COURTESY, THE PAGE COMPANY


FROM THE PAINTING BY SIR J. E. MILLAIS

EFFIE DEANS AND GEORDIE—"heart of midlothian"

 

WALTER SCOTT

Heart of Midlothian

 THREE 

IN "Heart of Midlothian" Scott set himself to draw his own people at their best. The real heroine of the book is Jeanie Deans, whose character was drawn from that of Helen Walker, the daughter of a farmer in Scotland. With a few variations Jeanie's story was hers.

Effie Deans, the sister of Jeanie, was doomed to death for child murder. Jeanie might have saved her on the witness stand by lying; but this she could not do even to save her sister. However, she showed the depth of her love by going on foot all the way to London and getting a pardon from the king.

Effie was released; but even before Jeanie reached home, she eloped with her betrayer, George Staunton, who married her and took her to London with him. There they lived as Lord and Lady Staunton, for George succeeded to the title of his father.

Jeanie married a Presbyterian minister, and by a combination of circumstances, learned that Effie's son had never really been killed, but had been given to the care of Meg Murdockson, whose daughter Madge had also been betrayed by Staunton, or Geordie Robertson, as he was known in Scotland.
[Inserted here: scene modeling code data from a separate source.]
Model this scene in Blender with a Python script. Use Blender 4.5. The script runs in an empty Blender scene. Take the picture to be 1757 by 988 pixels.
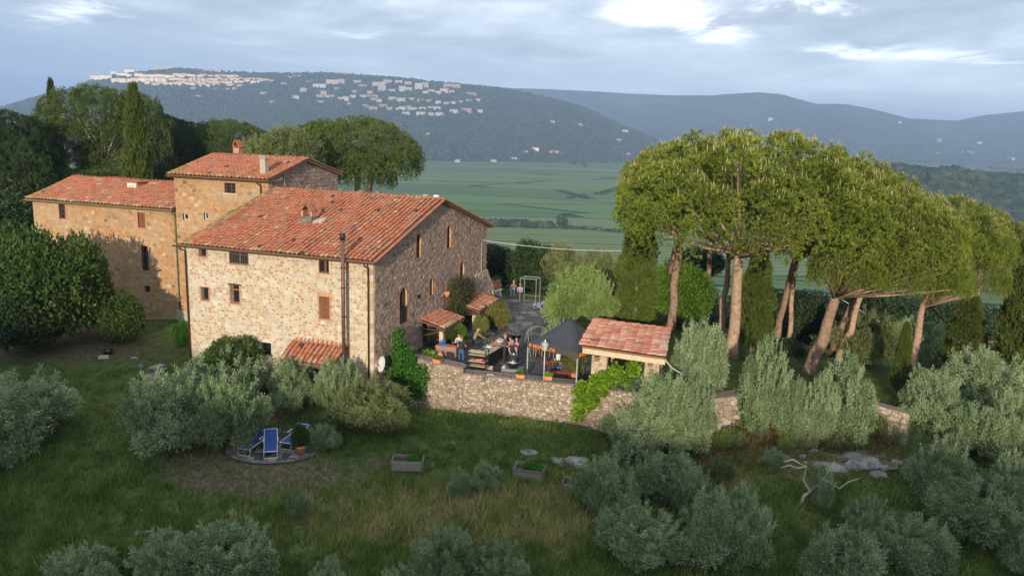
import bpy, math, random
import numpy as np
from mathutils import Vector, Matrix

S = bpy.context.scene
COL = S.collection
RAD = math.radians
random.seed(7)

# ------------------------------------------------------------------ camera
FPX, PITCH, ROLL, CZ = 1356.0, RAD(11.415), RAD(1.807), 13.5
_cp, _sp = math.cos(PITCH), math.sin(PITCH)
FW = np.array([0, _cp, -_sp]); _r0 = np.array([1.0, 0, 0]); _u0 = np.array([0, _sp, _cp])
RT = _r0 * math.cos(ROLL) + _u0 * math.sin(ROLL)
UP = -_r0 * math.sin(ROLL) + _u0 * math.cos(ROLL)
CAMP = np.array([0, 0, CZ])
cam = bpy.data.cameras.new('camera'); camo = bpy.data.objects.new('camera', cam); COL.objects.link(camo)
camo.matrix_world = Matrix(((RT[0], UP[0], -FW[0], 0), (RT[1], UP[1], -FW[1], 0), (RT[2], UP[2], -FW[2], CZ), (0, 0, 0, 1)))
cam.sensor_width = 36; cam.lens = FPX / 1757 * 36; cam.clip_start = 0.5; cam.clip_end = 90000
S.camera = camo

# ------------------------------------------------------------------ light
SUN_AZ, SUN_EL = RAD(189.5), RAD(12.0)
SUN_DIR = Vector((math.sin(SUN_AZ) * math.cos(SUN_EL), math.cos(SUN_AZ) * math.cos(SUN_EL), math.sin(SUN_EL)))
sl = bpy.data.lights.new('sun', 'SUN'); sl.energy = 4.5; sl.angle = RAD(0.5); sl.color = (1.0, 0.87, 0.69)
so = bpy.data.objects.new('sun', sl); COL.objects.link(so)
so.rotation_euler = (-SUN_DIR).to_track_quat('-Z', 'Y').to_euler()
S.view_settings.view_transform = 'Standard'; S.view_settings.look = 'None'
S.view_settings.exposure = 0.3; S.view_settings.gamma = 1.0; S.view_settings.use_curve_mapping = False
S.cycles.max_bounces = 6; S.cycles.diffuse_bounces = 3; S.cycles.glossy_bounces = 2
S.cycles.transmission_bounces = 4; S.cycles.transparent_max_bounces = 8; S.cycles.volume_bounces = 0


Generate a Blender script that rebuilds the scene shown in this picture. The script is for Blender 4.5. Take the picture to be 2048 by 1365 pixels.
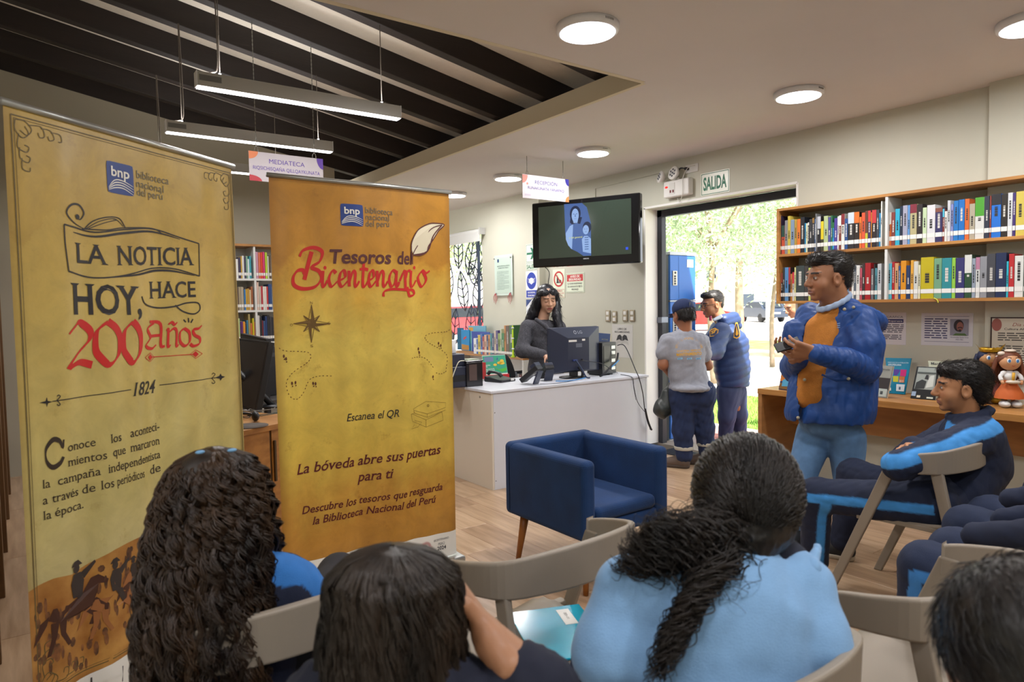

When Sir George Staunton learned this, he was anxious to discover the whereabouts of his son. He traced him to a certain band of vagabonds, of which Black Donald was the chief. Staunton attempted to arrest the leader, but in the affray was shot by a young lad called the Whistler. This lad later proved to be his long lost son.

Effie, who was now Lady Staunton, overcome with grief, attempted to drown her sorrows in the gayeties of the fashionable world. But this was in vain. She could not forget her grief, and finally she retired to a convent in France, where she remained until her death.

Jeanie and her husband were given a good parish by the Duke of Argyle, and through Effie's influence the children of her sister were helped greatly.

"Heart of Midlothian" was first published anonymously in 1818. It takes its name from the Tolbooth, or old jail of Edinburgh, where Scott imagined Effie to have been in prison. This book has fewer characters than any other of Scott's novels. It has also a smaller variety of incidents, and less description of scenery. One of the most touching scenes in all fiction is that in which Jeanie visits her sister in the prison under the eyes of the jailor, Ratcliffe.